* WHAT THIS TASK INVOLVES *
From the first line of the data down to and including the line with "b.done((3.75,4.57,0),math.radians(-30))", copy everything exactly, leaving out pictures.

BEGIN AVAILABLE DATA

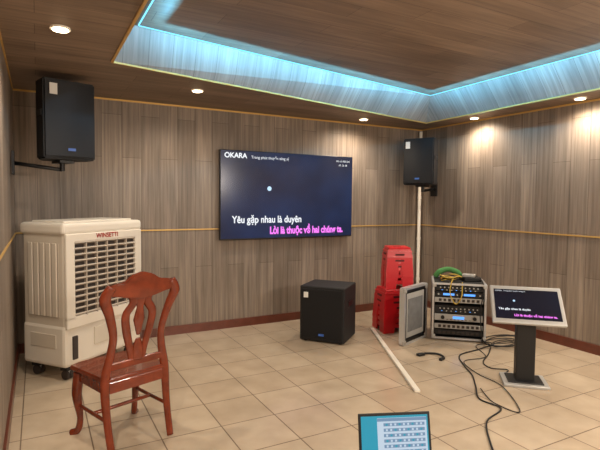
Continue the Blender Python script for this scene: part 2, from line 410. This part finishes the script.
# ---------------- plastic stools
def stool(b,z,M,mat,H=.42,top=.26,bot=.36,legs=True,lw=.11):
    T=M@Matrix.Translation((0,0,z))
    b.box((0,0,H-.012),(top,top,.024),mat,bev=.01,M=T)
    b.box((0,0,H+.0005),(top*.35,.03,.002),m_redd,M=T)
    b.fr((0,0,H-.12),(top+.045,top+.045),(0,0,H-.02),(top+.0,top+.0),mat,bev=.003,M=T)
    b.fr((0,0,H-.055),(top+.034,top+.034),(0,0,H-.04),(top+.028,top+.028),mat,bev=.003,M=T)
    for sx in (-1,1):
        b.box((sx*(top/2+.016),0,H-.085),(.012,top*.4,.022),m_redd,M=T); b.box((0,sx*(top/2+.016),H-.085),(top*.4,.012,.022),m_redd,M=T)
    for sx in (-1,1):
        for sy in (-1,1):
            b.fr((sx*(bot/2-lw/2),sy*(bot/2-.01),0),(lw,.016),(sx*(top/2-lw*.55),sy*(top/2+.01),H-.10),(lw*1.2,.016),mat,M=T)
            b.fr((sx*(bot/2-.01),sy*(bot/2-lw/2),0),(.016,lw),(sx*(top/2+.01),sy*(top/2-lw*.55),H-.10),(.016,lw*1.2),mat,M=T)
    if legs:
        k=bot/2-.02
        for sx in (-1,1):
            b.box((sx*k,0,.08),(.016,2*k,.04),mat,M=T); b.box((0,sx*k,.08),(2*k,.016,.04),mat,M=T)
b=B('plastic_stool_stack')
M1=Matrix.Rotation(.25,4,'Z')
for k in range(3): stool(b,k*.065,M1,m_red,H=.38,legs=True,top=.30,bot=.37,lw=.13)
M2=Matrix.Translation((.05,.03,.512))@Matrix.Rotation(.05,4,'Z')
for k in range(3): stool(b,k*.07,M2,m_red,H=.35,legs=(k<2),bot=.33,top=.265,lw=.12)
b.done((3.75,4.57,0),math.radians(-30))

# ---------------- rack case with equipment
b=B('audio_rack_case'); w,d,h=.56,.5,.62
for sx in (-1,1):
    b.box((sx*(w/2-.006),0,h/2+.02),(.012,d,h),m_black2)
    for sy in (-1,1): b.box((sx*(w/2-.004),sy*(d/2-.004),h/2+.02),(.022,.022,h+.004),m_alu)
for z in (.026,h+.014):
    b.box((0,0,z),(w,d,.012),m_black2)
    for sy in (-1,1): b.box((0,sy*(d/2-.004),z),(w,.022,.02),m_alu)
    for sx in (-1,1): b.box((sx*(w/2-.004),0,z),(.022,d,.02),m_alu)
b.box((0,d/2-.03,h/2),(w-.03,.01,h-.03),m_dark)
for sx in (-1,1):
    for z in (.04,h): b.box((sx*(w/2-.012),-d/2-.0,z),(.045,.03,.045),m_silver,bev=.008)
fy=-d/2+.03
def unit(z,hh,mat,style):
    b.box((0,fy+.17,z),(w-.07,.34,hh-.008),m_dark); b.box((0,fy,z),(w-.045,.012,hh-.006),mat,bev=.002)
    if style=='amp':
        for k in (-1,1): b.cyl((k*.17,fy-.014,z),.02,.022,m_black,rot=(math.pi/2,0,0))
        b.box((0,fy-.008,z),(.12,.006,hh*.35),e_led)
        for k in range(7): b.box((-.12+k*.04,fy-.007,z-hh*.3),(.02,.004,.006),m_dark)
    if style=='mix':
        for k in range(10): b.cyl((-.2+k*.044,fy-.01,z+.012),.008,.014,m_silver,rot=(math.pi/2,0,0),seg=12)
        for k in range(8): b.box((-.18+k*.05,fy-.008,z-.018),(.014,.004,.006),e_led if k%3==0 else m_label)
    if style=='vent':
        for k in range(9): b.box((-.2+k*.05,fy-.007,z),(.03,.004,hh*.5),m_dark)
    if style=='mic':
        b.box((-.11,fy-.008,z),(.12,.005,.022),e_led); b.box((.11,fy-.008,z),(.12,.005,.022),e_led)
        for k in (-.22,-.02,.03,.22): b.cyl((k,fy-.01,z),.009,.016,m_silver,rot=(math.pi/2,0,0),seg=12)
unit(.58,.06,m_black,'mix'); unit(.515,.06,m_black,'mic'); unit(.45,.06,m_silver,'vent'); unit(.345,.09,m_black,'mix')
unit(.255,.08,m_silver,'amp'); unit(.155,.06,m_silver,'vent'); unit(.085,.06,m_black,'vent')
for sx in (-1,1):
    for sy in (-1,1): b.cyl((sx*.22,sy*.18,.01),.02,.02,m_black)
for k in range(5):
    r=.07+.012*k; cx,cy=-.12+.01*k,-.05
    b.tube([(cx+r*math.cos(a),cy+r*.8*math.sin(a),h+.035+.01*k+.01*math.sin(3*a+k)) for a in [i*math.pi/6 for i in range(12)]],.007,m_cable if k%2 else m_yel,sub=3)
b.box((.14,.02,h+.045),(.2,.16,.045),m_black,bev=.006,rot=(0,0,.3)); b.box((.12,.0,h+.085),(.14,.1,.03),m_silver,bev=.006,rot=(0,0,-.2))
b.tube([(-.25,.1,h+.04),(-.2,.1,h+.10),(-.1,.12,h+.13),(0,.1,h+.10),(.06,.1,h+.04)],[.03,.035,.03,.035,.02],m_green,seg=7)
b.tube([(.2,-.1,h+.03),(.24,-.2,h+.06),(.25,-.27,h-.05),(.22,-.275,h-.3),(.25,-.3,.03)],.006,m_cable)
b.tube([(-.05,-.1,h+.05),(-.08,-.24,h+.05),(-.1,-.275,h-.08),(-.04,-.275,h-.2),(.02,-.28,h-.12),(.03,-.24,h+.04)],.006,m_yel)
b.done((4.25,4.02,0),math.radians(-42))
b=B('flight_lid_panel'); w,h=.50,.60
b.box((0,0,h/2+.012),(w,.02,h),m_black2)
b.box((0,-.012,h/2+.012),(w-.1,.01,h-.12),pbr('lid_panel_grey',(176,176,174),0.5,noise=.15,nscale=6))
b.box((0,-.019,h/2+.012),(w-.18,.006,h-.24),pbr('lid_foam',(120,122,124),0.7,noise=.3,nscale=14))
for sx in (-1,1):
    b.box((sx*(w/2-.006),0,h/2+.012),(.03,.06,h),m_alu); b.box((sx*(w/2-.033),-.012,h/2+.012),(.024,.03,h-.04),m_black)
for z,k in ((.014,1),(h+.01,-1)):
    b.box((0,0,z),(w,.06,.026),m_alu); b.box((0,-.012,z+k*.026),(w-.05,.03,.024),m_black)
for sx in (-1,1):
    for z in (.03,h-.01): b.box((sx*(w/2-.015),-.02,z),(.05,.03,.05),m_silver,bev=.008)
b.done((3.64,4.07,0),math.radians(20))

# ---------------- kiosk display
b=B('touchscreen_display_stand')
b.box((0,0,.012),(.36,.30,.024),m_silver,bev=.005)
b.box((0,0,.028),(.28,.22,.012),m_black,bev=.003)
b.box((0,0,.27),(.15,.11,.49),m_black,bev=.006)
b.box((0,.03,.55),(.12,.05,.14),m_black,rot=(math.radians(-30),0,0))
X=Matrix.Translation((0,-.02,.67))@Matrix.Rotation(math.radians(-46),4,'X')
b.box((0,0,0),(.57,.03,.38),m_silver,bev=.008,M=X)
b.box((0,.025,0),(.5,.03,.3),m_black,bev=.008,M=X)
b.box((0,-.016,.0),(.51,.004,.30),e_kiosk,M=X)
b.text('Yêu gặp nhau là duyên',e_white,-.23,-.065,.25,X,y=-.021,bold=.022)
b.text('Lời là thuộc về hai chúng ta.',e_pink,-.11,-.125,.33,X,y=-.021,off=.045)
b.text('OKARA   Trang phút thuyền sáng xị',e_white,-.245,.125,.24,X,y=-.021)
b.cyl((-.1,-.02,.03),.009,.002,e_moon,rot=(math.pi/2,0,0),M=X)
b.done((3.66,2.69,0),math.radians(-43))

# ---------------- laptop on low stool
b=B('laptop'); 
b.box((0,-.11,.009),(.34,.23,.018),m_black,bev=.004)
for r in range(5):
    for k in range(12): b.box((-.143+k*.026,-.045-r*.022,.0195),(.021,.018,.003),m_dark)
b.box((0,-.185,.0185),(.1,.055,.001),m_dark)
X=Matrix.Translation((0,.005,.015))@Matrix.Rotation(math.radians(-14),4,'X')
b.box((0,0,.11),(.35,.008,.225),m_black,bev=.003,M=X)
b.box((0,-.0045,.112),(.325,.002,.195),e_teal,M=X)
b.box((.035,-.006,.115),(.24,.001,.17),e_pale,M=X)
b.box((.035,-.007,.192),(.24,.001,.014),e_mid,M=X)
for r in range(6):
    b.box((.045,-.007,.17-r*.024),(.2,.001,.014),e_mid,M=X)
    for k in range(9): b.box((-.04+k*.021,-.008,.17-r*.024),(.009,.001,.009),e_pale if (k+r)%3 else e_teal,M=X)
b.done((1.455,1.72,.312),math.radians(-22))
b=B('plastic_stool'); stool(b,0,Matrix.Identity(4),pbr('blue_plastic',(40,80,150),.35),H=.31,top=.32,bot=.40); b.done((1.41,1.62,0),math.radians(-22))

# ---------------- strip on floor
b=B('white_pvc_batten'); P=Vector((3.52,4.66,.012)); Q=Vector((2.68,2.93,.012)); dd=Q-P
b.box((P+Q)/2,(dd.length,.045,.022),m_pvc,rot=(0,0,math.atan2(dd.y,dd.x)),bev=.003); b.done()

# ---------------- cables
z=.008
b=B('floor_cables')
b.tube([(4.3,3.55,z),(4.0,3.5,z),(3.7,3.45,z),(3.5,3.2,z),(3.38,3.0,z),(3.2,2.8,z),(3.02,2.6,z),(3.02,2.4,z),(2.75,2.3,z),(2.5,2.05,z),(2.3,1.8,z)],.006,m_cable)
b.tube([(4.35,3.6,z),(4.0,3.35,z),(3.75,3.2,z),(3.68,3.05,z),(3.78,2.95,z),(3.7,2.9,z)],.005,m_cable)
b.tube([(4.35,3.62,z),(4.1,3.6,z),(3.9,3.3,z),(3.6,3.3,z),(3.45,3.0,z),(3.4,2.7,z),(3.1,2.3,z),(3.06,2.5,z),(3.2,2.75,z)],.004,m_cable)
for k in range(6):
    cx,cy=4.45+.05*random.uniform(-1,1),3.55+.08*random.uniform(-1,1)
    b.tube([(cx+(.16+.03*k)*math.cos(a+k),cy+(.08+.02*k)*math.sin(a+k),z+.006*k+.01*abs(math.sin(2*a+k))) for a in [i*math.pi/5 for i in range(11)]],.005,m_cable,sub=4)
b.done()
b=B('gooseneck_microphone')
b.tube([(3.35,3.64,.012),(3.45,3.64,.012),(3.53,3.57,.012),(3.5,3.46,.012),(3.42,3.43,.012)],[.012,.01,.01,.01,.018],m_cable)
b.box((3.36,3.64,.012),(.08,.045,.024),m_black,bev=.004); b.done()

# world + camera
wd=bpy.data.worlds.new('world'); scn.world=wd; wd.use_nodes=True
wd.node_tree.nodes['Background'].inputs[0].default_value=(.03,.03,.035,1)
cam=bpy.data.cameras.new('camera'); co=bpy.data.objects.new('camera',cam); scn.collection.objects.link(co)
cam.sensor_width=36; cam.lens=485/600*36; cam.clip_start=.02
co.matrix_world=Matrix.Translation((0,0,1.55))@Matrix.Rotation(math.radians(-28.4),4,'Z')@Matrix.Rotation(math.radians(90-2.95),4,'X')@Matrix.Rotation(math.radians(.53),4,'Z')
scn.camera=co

END AVAILABLE DATA

* ANSWER BELOW *
Continue the Blender Python script for this scene: part 2, from line 410. This part finishes the script.
# ---------------- plastic stools
def stool(b,z,M,mat,H=.42,top=.26,bot=.36,legs=True,lw=.11):
    T=M@Matrix.Translation((0,0,z))
    b.box((0,0,H-.012),(top,top,.024),mat,bev=.01,M=T)
    b.box((0,0,H+.0005),(top*.35,.03,.002),m_redd,M=T)
    b.fr((0,0,H-.12),(top+.045,top+.045),(0,0,H-.02),(top+.0,top+.0),mat,bev=.003,M=T)
    b.fr((0,0,H-.055),(top+.034,top+.034),(0,0,H-.04),(top+.028,top+.028),mat,bev=.003,M=T)
    for sx in (-1,1):
        b.box((sx*(top/2+.016),0,H-.085),(.012,top*.4,.022),m_redd,M=T); b.box((0,sx*(top/2+.016),H-.085),(top*.4,.012,.022),m_redd,M=T)
    for sx in (-1,1):
        for sy in (-1,1):
            b.fr((sx*(bot/2-lw/2),sy*(bot/2-.01),0),(lw,.016),(sx*(top/2-lw*.55),sy*(top/2+.01),H-.10),(lw*1.2,.016),mat,M=T)
            b.fr((sx*(bot/2-.01),sy*(bot/2-lw/2),0),(.016,lw),(sx*(top/2+.01),sy*(top/2-lw*.55),H-.10),(.016,lw*1.2),mat,M=T)
    if legs:
        k=bot/2-.02
        for sx in (-1,1):
            b.box((sx*k,0,.08),(.016,2*k,.04),mat,M=T); b.box((0,sx*k,.08),(2*k,.016,.04),mat,M=T)
b=B('plastic_stool_stack')
M1=Matrix.Rotation(.25,4,'Z')
for k in range(3): stool(b,k*.065,M1,m_red,H=.38,legs=True,top=.30,bot=.37,lw=.13)
M2=Matrix.Translation((.05,.03,.512))@Matrix.Rotation(.05,4,'Z')
for k in range(3): stool(b,k*.07,M2,m_red,H=.35,legs=(k<2),bot=.33,top=.265,lw=.12)
b.done((3.75,4.57,0),math.radians(-30))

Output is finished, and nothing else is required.